Barrett, who came to City Hall by defeating Marvin Pratt, Milwaukee’s only Black mayor, never focused on Walker’s union busting. For many workers who had been in the streets fighting the governor’s union-busting drive, voting for Barrett didn’t present any real alternative. It just moved the struggle into an arena stacked against the working class and dominated by big money.

The recall was reminiscent of many organizing drives. Despite a union signing up a majority of workers, bosses eke out a victory by delaying a representational election and wearing down the workers.
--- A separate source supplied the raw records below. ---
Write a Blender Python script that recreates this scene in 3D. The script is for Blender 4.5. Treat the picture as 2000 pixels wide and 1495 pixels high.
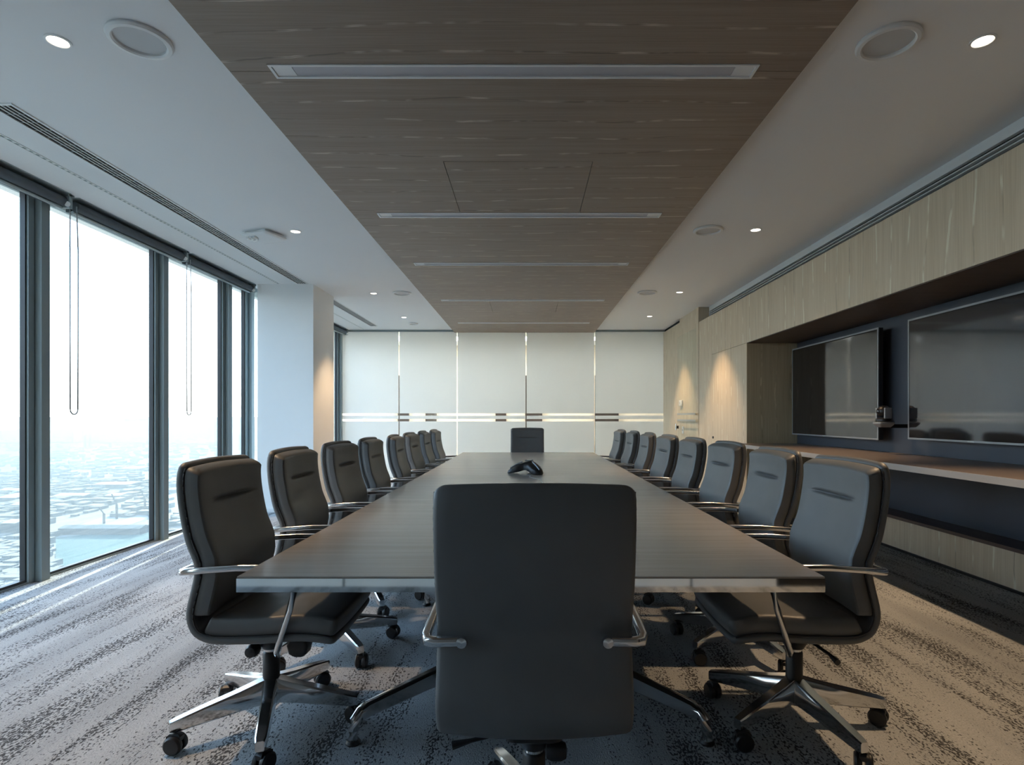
import bpy, math, random
from mathutils import Vector, Matrix
random.seed(7)
PI = math.pi
sc = bpy.context.scene
C = sc.collection
for o in list(bpy.data.objects):
    bpy.data.objects.remove(o)

# ------------------------------------------------------------------ camera
FPX, VX, VY, CH = 1120.0, 1030.0, 815.0, 1.22      # focal in px, vanishing point, eye height
cam = bpy.data.cameras.new('camera'); co = bpy.data.objects.new('camera', cam); C.objects.link(co)
cam.sensor_width = 36.0; cam.lens = FPX / 2000.0 * 36.0
cam.shift_x = -(VX - 1000.0) / 2000.0; cam.shift_y = (VY - 747.5) / 2000.0
cam.clip_end = 60000; cam.clip_start = 0.05
co.location = (0, 0, CH); co.rotation_euler = (PI / 2, 0, 0)
sc.camera = co
# ------------------------------------------------------------------ sky, sun, exposure
SUN_AZ, SUN_EL = math.radians(7.9), math.radians(17)
SUN = Vector((-math.sin(SUN_AZ) * math.cos(SUN_EL), math.cos(SUN_AZ) * math.cos(SUN_EL), math.sin(SUN_EL)))
w = bpy.data.worlds.new('hazy_sky'); sc.world = w; w.use_nodes = True
nt = w.node_tree; N = nt.nodes; L = nt.links; N.clear()
out = N.new('ShaderNodeOutputWorld'); bg = N.new('ShaderNodeBackground')
tc = N.new('ShaderNodeTexCoord'); sp = N.new('ShaderNodeSeparateXYZ'); L.new(tc.outputs['Generated'], sp.inputs[0])
rp = N.new('ShaderNodeValToRGB'); L.new(sp.outputs['Z'], rp.inputs[0])
els = rp.color_ramp.elements
els[0].position = 0.0; els[0].color = (1.02, 0.95, 0.86, 1)
els[1].position = 1.0; els[1].color = (0.52, 0.72, 1.05, 1)
for p, c in ((0.05, (0.98, 0.97, 0.95)), (0.14, (0.72, 0.90, 1.10)), (0.32, (0.57, 0.81, 1.16))):
    e = els.new(p); e.color = (*c, 1)
vm = N.new('ShaderNodeVectorMath'); vm.operation = 'DOT_PRODUCT'; L.new(tc.outputs['Generated'], vm.inputs[0]); vm.inputs[1].default_value = SUN
cl = N.new('ShaderNodeMath'); cl.operation = 'MAXIMUM'; L.new(vm.outputs['Value'], cl.inputs[0]); cl.inputs[1].default_value = 0
pw = N.new('ShaderNodeMath'); pw.operation = 'POWER'; L.new(cl.outputs[0], pw.inputs[0]); pw.inputs[1].default_value = 14
ml = N.new('ShaderNodeMath'); ml.operation = 'MULTIPLY'; L.new(pw.outputs[0], ml.inputs[0]); ml.inputs[1].default_value = 1.6
gc = N.new('ShaderNodeMixRGB'); gc.blend_type = 'ADD'; gc.inputs[0].default_value = 1
gl = N.new('ShaderNodeCombineColor')
for i, k in enumerate((1.0, 0.93, 0.80)):
    m_ = N.new('ShaderNodeMath'); m_.operation = 'MULTIPLY'; L.new(ml.outputs[0], m_.inputs[0]); m_.inputs[1].default_value = k
    L.new(m_.outputs[0], gl.inputs[i])
L.new(rp.outputs[0], gc.inputs[1]); L.new(gl.outputs[0], gc.inputs[2])
L.new(gc.outputs[0], bg.inputs[0]); bg.inputs[1].default_value = 3.9
L.new(bg.outputs[0], out.inputs[0])
sl = bpy.data.lights.new('sun', 'SUN'); sl.energy = 42; sl.angle = 0.009; sl.color = (1.0, 0.90, 0.74)
so = bpy.data.objects.new('sun', sl); C.objects.link(so); so.rotation_euler = SUN.to_track_quat('Z', 'Y').to_euler()
so.location = (-30, 40, 20)
SPOT_W = 138
sc.cycles.max_bounces = 8; sc.cycles.diffuse_bounces = 5; sc.cycles.glossy_bounces = 4; sc.cycles.transparent_max_bounces = 12; sc.cycles.adaptive_threshold = 0.06
vs = sc.view_settings; vs.view_transform = 'Standard'; vs.look = 'None'; vs.gamma = 1; vs.use_curve_mapping = False; vs.exposure = 0.44

# ------------------------------------------------------------------ materials
def lin(r, g, b):
    f = lambda c: (c / 255 / 12.92) if c <= 10 else ((c / 255 + 0.055) / 1.055) ** 2.4
    return (f(r), f(g), f(b), 1)
def newmat(name):
    m = bpy.data.materials.new(name); m.use_nodes = True
    b = m.node_tree.nodes['Principled BSDF']
    return m, m.node_tree, b
def mat(name, col, rough=0.5, metal=0.0, spec=0.5, bump=None, var=0.0, vscale=8.0):
    m, t, b = newmat(name)
    b.inputs['Roughness'].default_value = rough; b.inputs['Metallic'].default_value = metal
    b.inputs['Specular IOR Level'].default_value = spec
    c = t.nodes.new('ShaderNodeTexCoord'); n = t.nodes.new('ShaderNodeTexNoise'); n.inputs['Scale'].default_value = vscale
    n.inputs['Detail'].default_value = 1
    t.links.new(c.outputs['Object'], n.inputs['Vector'])
    mx = t.nodes.new('ShaderNodeMixRGB'); mx.inputs[1].default_value = col
    mx.inputs[2].default_value = tuple(x * (1 - var) for x in col[:3]) + (1,)
    if var: t.links.new(n.outputs[0], mx.inputs[0]); t.links.new(mx.outputs[0], b.inputs['Base Color'])
    else: b.inputs['Base Color'].default_value = col
    if bump:
        n2 = t.nodes.new('ShaderNodeTexNoise'); n2.inputs['Scale'].default_value = bump[0]; n2.inputs['Detail'].default_value = 3
        t.links.new(c.outputs['Object'], n2.inputs['Vector'])
        bp = t.nodes.new('ShaderNodeBump'); bp.inputs['Strength'].default_value = bump[1]; bp.inputs['Distance'].default_value = bump[2]
        t.links.new(n2.outputs[0], bp.inputs['Height']); t.links.new(bp.outputs[0], b.inputs['Normal'])
    return m
def nodes(t):
    def mapping(scale, src='Object', loc=(0, 0, 0)):
        c = t.nodes.new('ShaderNodeTexCoord'); mp = t.nodes.new('ShaderNodeMapping')
        mp.inputs['Scale'].default_value = scale; mp.inputs['Location'].default_value = loc
        t.links.new(c.outputs[src], mp.inputs['Vector']); return mp
    def noise(scale, detail=3, rough=0.5, dist=0.0, loc=(0, 0, 0)):
        n = t.nodes.new('ShaderNodeTexNoise'); n.inputs['Scale'].default_value = 1
        n.inputs['Detail'].default_value = detail; n.inputs['Roughness'].default_value = rough; n.inputs['Distortion'].default_value = dist
        t.links.new(mapping(scale, loc=loc).outputs[0], n.inputs['Vector']); return n.outputs[0]
    def ramp(fac, stops, interp='LINEAR'):
        r = t.nodes.new('ShaderNodeValToRGB'); r.color_ramp.interpolation = interp
        e = r.color_ramp.elements
        e[0].position, e[0].color = stops[0][0], stops[0][1]; e[1].position, e[1].color = stops[-1][0], stops[-1][1]
        for p, c in stops[1:-1]:
            x = e.new(p); x.color = c
        t.links.new(fac, r.inputs[0]); return r.outputs[0]
    def mix(fac, a, b, mode='MIX'):
        m = t.nodes.new('ShaderNodeMixRGB'); m.blend_type = mode
        for i, v in ((0, fac), (1, a), (2, b)):
            if isinstance(v, (int, float)): m.inputs[i].default_value = v
            elif isinstance(v, tuple): m.inputs[i].default_value = v
            else: t.links.new(v, m.inputs[i])
        return m.outputs[0]
    def math_(op, a, b=None):
        m = t.nodes.new('ShaderNodeMath'); m.operation = op
        for i, v in ((0, a), (1, b)):
            if v is None: continue
            if isinstance(v, (int, float)): m.inputs[i].default_value = v
            else: t.links.new(v, m.inputs[i])
        return m.outputs[0]
    return mapping, noise, ramp, mix, math_
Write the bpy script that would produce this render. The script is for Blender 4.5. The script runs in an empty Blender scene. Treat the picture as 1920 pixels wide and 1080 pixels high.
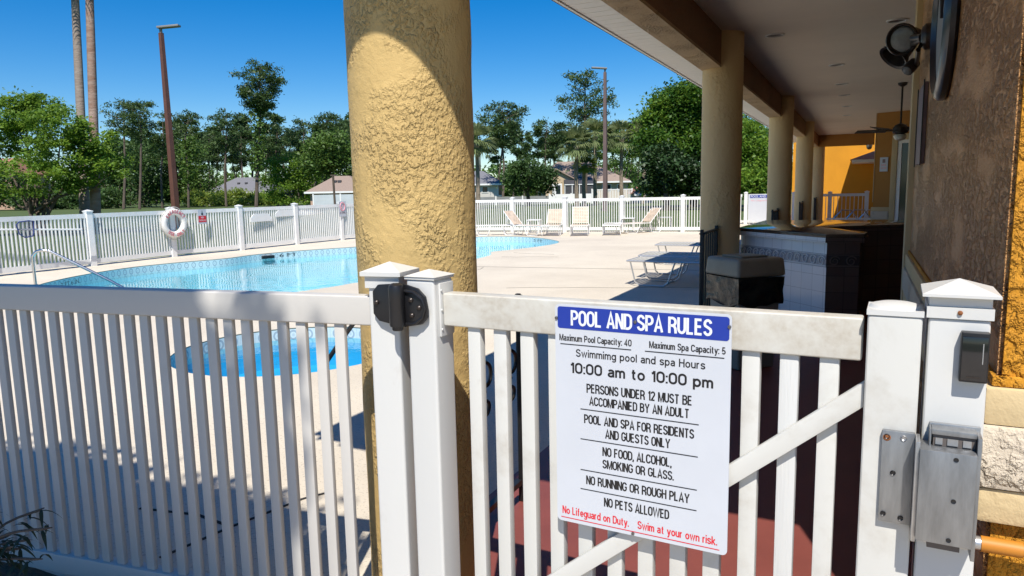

That’s what Walker did — aided by at least $30 million in contributions from the 1%. The recall election occurred more than a year after people had flooded the streets of Madison.

Elections always lag behind the class struggle. Harry Bridges, who helped found the ILWU, led the magnificent San Francisco general strike in the spring of 1934. A few months later, California Gov. Frank Merriam, who tried to smash the strike, defeated the ex-socialist Upton Sinclair by 259,000 votes.

Yet Merriam’s victory didn’t stop the labor upsurge of the 1930s.

After all the work that went into the recall, many union members probably feel terrible and even betrayed by their neighbors. The worst enemies of working and poor people are claiming the Wisconsin results are a mandate for more attacks.

Yet there were 480,000 fewer votes in the recall than in the 2008 presidential election in Wisconsin. Walker lost Milwaukee County, where he had been the county executive for eight years, by more than 106,000 votes and 26 percentage points.

Mahlon Mitchell, president of the Professional Fire Fighters of Wisconsin, was defeated in the race for lieutenant governor. Nevertheless, it was a defeat for racism that Mitchell, who is African-American, got 1.2 million votes in a state that is 90 percent white.

That’s why Wisconsin was chosen by the “banksters” — read financial gangsters — for this anti-union drive.

Walker’s biggest ally was racism. The Census Bureau rated the Milwaukee metropolitan area as the country’s most segregated in 2010. Because of Walker’s cuts, hundreds of teachers have been fired in Milwaukee, where 87 percent of the enrollment is students of color.

Tommy Thompson won four terms as Wisconsin’s governor by beating up on poor people. Instead of the mothers on welfare and their children whom Thompson beat up, it’s public workers who are now being demonized. Mitt Romney, after all, declared the country doesn’t need any more teachers.

White workers under attack in Wausau, Marshfield or Green Bay should know that Black voters in Milwaukee voted 99 to 1 against the union-buster Walker. Menominee County, where the vast majority belong to the Menominee Nation, had the biggest percentage margin against Walker.

The recall election was just one battle in the long war against capitalism’s 1%. Lessons learned from that battle will help the working class further develop the solidarity and unity needed to fight and win the many battles that lie ahead.